Die Vorstellung, dass wir ein Recht darauf hätten, uns das alles zu nehmen, zeigt, dass die gleiche kolonialistisch-imperialistische Ideologie, die Russland Krieg gegen die Ukraine führen
lässt, auch in Deutschland unterschwellig immer noch gärt. Nicht umsonst zeigen Länder überall auf der Welt eine gewisse Gleichgültigkeit am Krieg in Europa.
Als Klimaliste stellen wir uns ganz klar auf die Seite der europäischen Demokratie. Doch überwunden haben wir den Nationaismus in Europa noch lange nicht. Dass es Russland ist, das sein Nachbarland angegriffen hat und Deutschland seit dem zweiten Weltkrieg auffallend friedlich agiert, liegt ggf. weniger an ideologischen Unterschieden als viel mehr an einer sehr ausgeprägten Gewaltenteilung in Deutschland, die staatliche Strukturen nicht zu übermächtig werden lässt.
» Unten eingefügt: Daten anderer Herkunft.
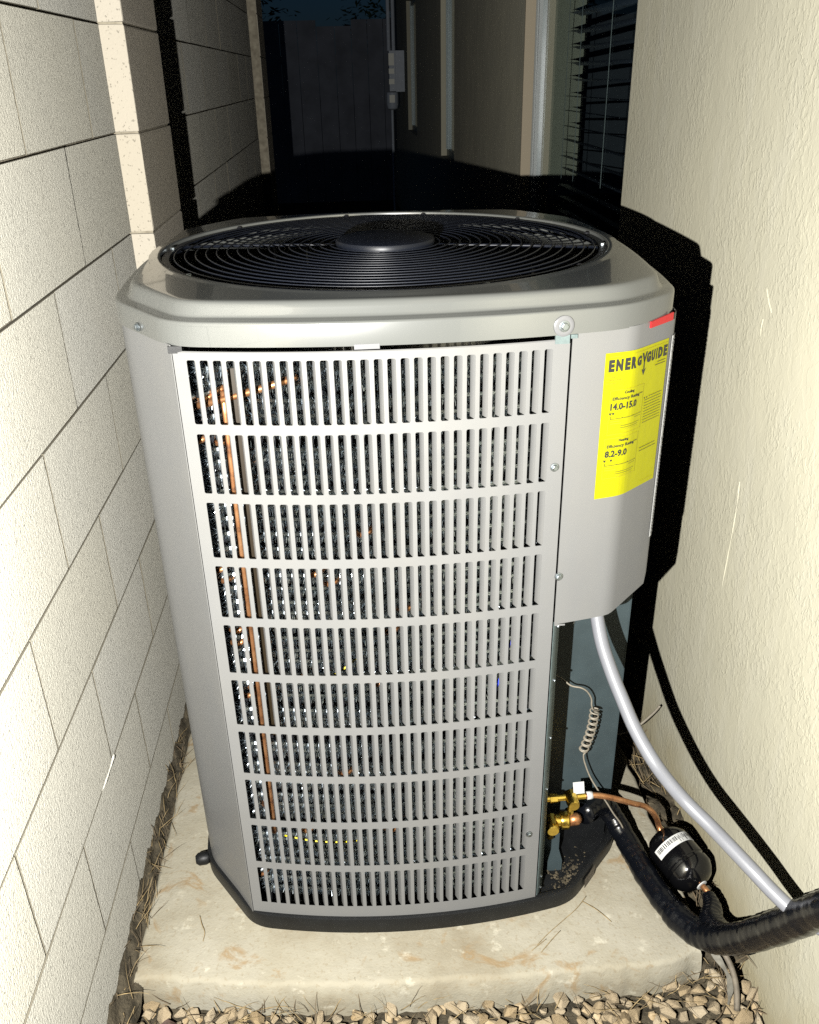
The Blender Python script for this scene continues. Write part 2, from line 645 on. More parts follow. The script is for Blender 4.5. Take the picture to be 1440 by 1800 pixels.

Doch gerade der Umgang mit Geflüchteten zeigt, dass der deutsche Staatsapparat wieder zunehmend mächtiger und authoritärer wird.
Nur wenn wir Deutschland als Vielvölkerstaat erfolgreich als Demokratie bewahren, werden wir nationalistische Konflikte anderswo schlichten können.
Oder umgekehrt: Wenn es Putins Partei Einiges Russland gelingt, einen Großteil der Bevölkerung für einen kräftezehrenden und völkerrechtswiedrigen Angriffskrieg zu motivieren, dann wird das vermutlich auch einer vergleichbaren Partei in Deutschland gelingen, wenn sie über entsprechende Mittel verfügt. Deswegen ist es so wichtig, demokratische Vielfalt und Gewaltenteilung immer wieder hochzuhalten.